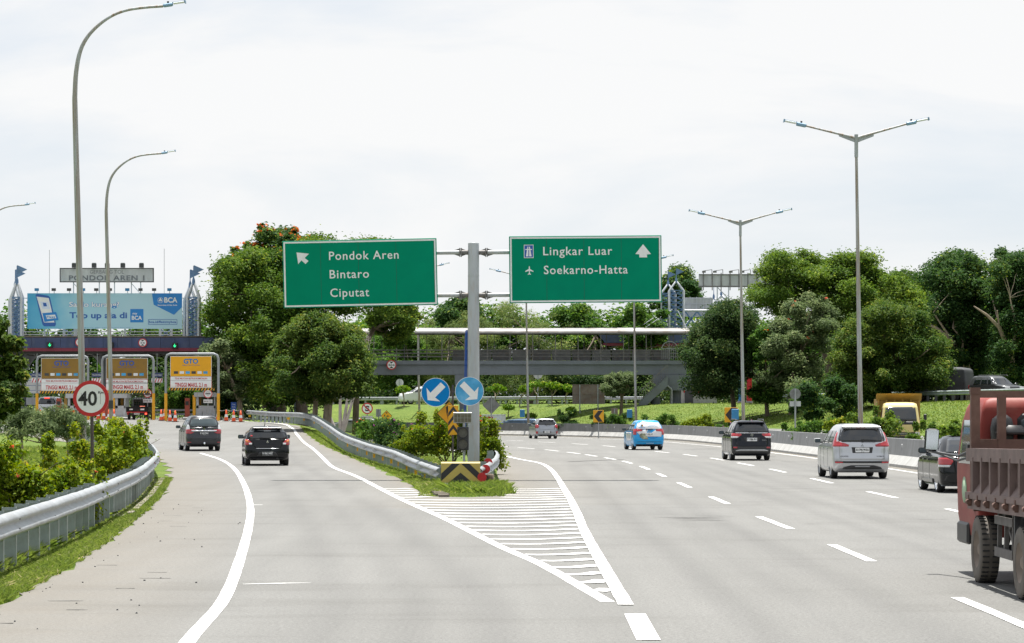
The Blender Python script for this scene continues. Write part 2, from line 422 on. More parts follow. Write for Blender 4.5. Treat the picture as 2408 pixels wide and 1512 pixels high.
def asphalt():
    m = bpy.data.materials.new('pale worn asphalt'); m.use_nodes = True
    nt = m.node_tree; N, L = nt.nodes, nt.links; b = N['Principled BSDF']
    b.inputs['Roughness'].default_value = 0.82; b.inputs['Specular IOR Level'].default_value = 0.3
    t = N.new('ShaderNodeTexCoord')
    def noise(scale, det, rough, st=None):
        n = N.new('ShaderNodeTexNoise'); n.inputs['Scale'].default_value = scale; n.inputs['Detail'].default_value = det; n.inputs['Roughness'].default_value = rough
        if st:
            mp = N.new('ShaderNodeMapping'); mp.inputs['Scale'].default_value = st
            L.new(t.outputs['Object'], mp.inputs['Vector']); L.new(mp.outputs[0], n.inputs['Vector'])
        else: L.new(t.outputs['Object'], n.inputs['Vector'])
        return n
    def ramp(n, p0, c0, p1, c1):
        r = N.new('ShaderNodeValToRGB'); r.color_ramp.elements[0].position = p0; r.color_ramp.elements[1].position = p1
        r.color_ramp.elements[0].color = (*c0, 1); r.color_ramp.elements[1].color = (*c1, 1)
        L.new(n.outputs['Fac'], r.inputs['Fac']); return r
    def mul(a, bb):
        x = N.new('ShaderNodeMix'); x.data_type = 'RGBA'; x.blend_type = 'MULTIPLY'; x.inputs[0].default_value = 1
        L.new(a, x.inputs[6]); L.new(bb, x.inputs[7]); return x.outputs[2]
    big = ramp(noise(0.10, 5, 0.6), 0.3, (0.162, 0.161, 0.154), 0.7, (0.188, 0.187, 0.179))
    streak = ramp(noise(1.0, 4, 0.6, (1.1, 0.05, 1)), 0.3, (0.90, 0.90, 0.90), 0.7, (1.06, 1.06, 1.06))
    patch = ramp(noise(0.5, 6, 0.7, (0.35, 1.2, 1)), 0.30, (0.84, 0.835, 0.825), 0.48, (1, 1, 1))
    grit = ramp(noise(22, 5, 0.8), 0.3, (0.66, 0.66, 0.66), 0.7, (1.30, 1.30, 1.30))
    speck = ramp(noise(70, 2, 0.6), 0.25, (0.6, 0.6, 0.6), 0.55, (1.06, 1.06, 1.06))
    c = mul(mul(mul(mul(big.outputs[0], streak.outputs[0]), patch.outputs[0]), grit.outputs[0]), speck.outputs[0])
    tk = N.new('ShaderNodeAttribute'); tk.attribute_name = 'track'
    tr = N.new('ShaderNodeValToRGB'); tr.color_ramp.elements[0].color = (1, 1, 1, 1); tr.color_ramp.elements[1].color = (0.885, 0.885, 0.89, 1)
    L.new(tk.outputs['Fac'], tr.inputs['Fac']); c = mul(c, tr.outputs[0])
    a = N.new('ShaderNodeAttribute'); a.attribute_name = 'dust'
    dn = noise(1.3, 6, 0.7)
    ma = N.new('ShaderNodeMath'); ma.operation = 'MULTIPLY'; L.new(a.outputs['Fac'], ma.inputs[0])
    dr = ramp(dn, 0.2, (0.45, 0.45, 0.45), 0.75, (1, 1, 1)); L.new(dr.outputs[0], ma.inputs[1])
    mxd = N.new('ShaderNodeMix'); mxd.data_type = 'RGBA'; L.new(ma.outputs[0], mxd.inputs[0]); L.new(c, mxd.inputs[6]); mxd.inputs[7].default_value = (0.185, 0.158, 0.122, 1)
    L.new(mxd.outputs[2], b.inputs['Base Color'])
    bp = N.new('ShaderNodeBump'); bp.inputs['Strength'].default_value = 0.25; bp.inputs['Distance'].default_value = 0.01
    L.new(grit.outputs[0], bp.inputs['Height']); L.new(bp.outputs[0], b.inputs['Normal'])
    return m
MAT['asphalt'] = asphalt()
MAT['paintline'] = mat('white road paint', (0.70, 0.70, 0.69), 0.7, 0.0, 0.06, 3.0, dirt=((0.40, 0.395, 0.385), 0.55, 5.0))
MAT['crack'] = mat('dark sealed joint', (0.06, 0.058, 0.055), 0.9, 0.0, 0.3, 6)
MAT['slab'] = mat('sandy drain concrete', (0.22, 0.195, 0.155), 0.9, 0.0, 0.2, 3, dirt=((0.16, 0.14, 0.10), 0.6, 5))

def np_mesh(name, V, F, mats, parent=None, attrs=None, smooth_=False):
    V = np.asarray(V, np.float32); F = np.asarray(F, np.int32); k = F.shape[1]
    me = bpy.data.meshes.new(name)
    me.vertices.add(len(V)); me.vertices.foreach_set('co', V.ravel())
    me.loops.add(F.size); me.loops.foreach_set('vertex_index', F.ravel())
    me.polygons.add(len(F)); me.polygons.foreach_set('loop_start', np.arange(0, F.size, k, dtype=np.int32))
    me.polygons.foreach_set('loop_total', np.full(len(F), k, np.int32))
    if smooth_: me.polygons.foreach_set('use_smooth', np.ones(len(F), bool))
    for n, a in (attrs or {}).items():
        at_ = me.attributes.new(n, 'FLOAT', 'POINT'); at_.data.foreach_set('value', np.asarray(a, np.float32))
    me.update(calc_edges=True)
    for m in (mats if isinstance(mats, (list, tuple)) else [mats]): me.materials.append(m)
    o = bpy.data.objects.new(name, me); col.objects.link(o)
    if parent is not None: o.parent = parent
    return o
def grid_faces(nr, nc):
    i = np.arange(nr * nc).reshape(nr, nc)
    return np.stack([i[:-1, :-1].ravel(), i[:-1, 1:].ravel(), i[1:, 1:].ravel(), i[1:, :-1].ravel()], 1)

# the ground: one sheet to the horizon, fine where the picture looks
gx = np.r_[-4000, -1500, -600, -300, np.arange(-180, -70, 6), np.arange(-70, 70, 0.8), np.arange(70, 180, 6), 300, 600, 1500, 4000]
gy = np.r_[-600, -200, -60, np.arange(-20, 310, 0.9), np.arange(310, 520, 8), 700, 1000, 1800, 4500]
GX, GY = np.meshgrid(gx, gy)
GZ = ground_z(GX, GY)
GZ = np.where((np.abs(GX) > 250) | (GY > 540), np.minimum(GZ, 2.0), GZ)
o = np_mesh('ground', np.stack([GX.ravel(), GY.ravel(), GZ.ravel()], 1), grid_faces(*GX.shape), MAT['ground'], smooth_=True)
tag(o, kind='structure')

def ribbon(name, L_, R_, zf, ncol, mats, dust=None, track=None):
    L_ = np.asarray(L_, float); R_ = np.asarray(R_, float)
    t = np.linspace(0, 1, ncol)
    X = L_[:, :1] + (R_[:, :1] - L_[:, :1]) * t; Y = L_[:, 1:] + (R_[:, 1:] - L_[:, 1:]) * t
    Z = zf(X, Y)
    a = {'dust': (dust(X, Y, t) if dust else np.zeros(X.shape)).ravel(), 'track': (track(X, Y, t) if track else np.zeros(X.shape)).ravel()}
    return tag(np_mesh(name, np.stack([X.ravel(), Y.ravel(), Z.ravel()], 1), grid_faces(*X.shape), mats, attrs=a), kind='structure')

# gore centre line splits the two carriageways where the asphalt is continuous
GM = np.array([(-60, 1.0), (29, 1.2), (42, 0.5), (53, 0.0), (60, -0.9), (67, -1.1)])
WOB = lambda Y, s: 0.13 * np.sin(Y * 0.9 + s) + 0.08 * np.sin(Y * 2.3 + 2 * s)
ys = np.r_[np.arange(-40, 206, 1.0)]
ramp_r = np.where(ys < 67, np.interp(ys, GM[:, 0], GM[:, 1]), xr(ys) + WOB(ys, 1))
LINEL = np.array([(-60, 0.5), (10, -2.2), (24.6, -2.94), (30.1, -3.2), (37.3, -3.75), (48.5, -4.7), (60.3, -5.8), (77.7, -7.65), (98, -10), (113, -12.1), (125, -14.3), (140, -18.6), (160, -25), (200, -42)])
def ramp_dust(X, Y, t):
    l = xl(Y)
    d = np.clip(1 - (X - l) / np.maximum(np.interp(Y, LINEL[:, 0], LINEL[:, 1]) - l, 0.5), 0, 1) ** 0.7 * 0.55
    near_r = np.where(Y > 58, np.exp(-np.abs(xr(Y) - X) / 0.7) * 0.75, 0)
    return np.maximum(d, near_r)
def bands(d): return np.clip(np.exp(-((np.abs(d) - .82) / .26) ** 2) + .7 * np.exp(-(d / .22) ** 2), 0, 1)
def ramp_track(X, Y, t):
    a = np.interp(Y, LINEL[:, 0], LINEL[:, 1]); g = np.interp(Y, [29.9, 42.1, 52.9, 65.9, 87.3, 100.4, 117.5, 134, 147, 167, 184], [1.05, -.18, -1.3, -2.77, -5, -6.6, -8.2, -9.8, -11.2, -13.2, -14.9])
    return bands(X - (np.maximum(a, g - 4.2) + g) / 2)
def main_track(X, Y, t):
    d = np.zeros(X.shape)
    for c in (3.15, 7.1, 11.4): d = np.maximum(d, bands(X - c))
    return d * (1 - smooth((Y - 100) / 25))
ribbon('ramp_road', np.c_[xl(ys) + WOB(ys, 0), ys], np.c_[ramp_r, ys], lambda X, Y: zl(Y), 60, MAT['asphalt'], ramp_dust, ramp_track)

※

* PROBLEM STATEMENT: Among the lines of the material, find those that hold the word "picture" and copy them.

* SOLUTION:
The Blender Python script for this scene continues. Write part 2, from line 422 on. More parts follow. Write for Blender 4.5. Treat the picture as 2408 pixels wide and 1512 pixels high.
# the ground: one sheet to the horizon, fine where the picture looks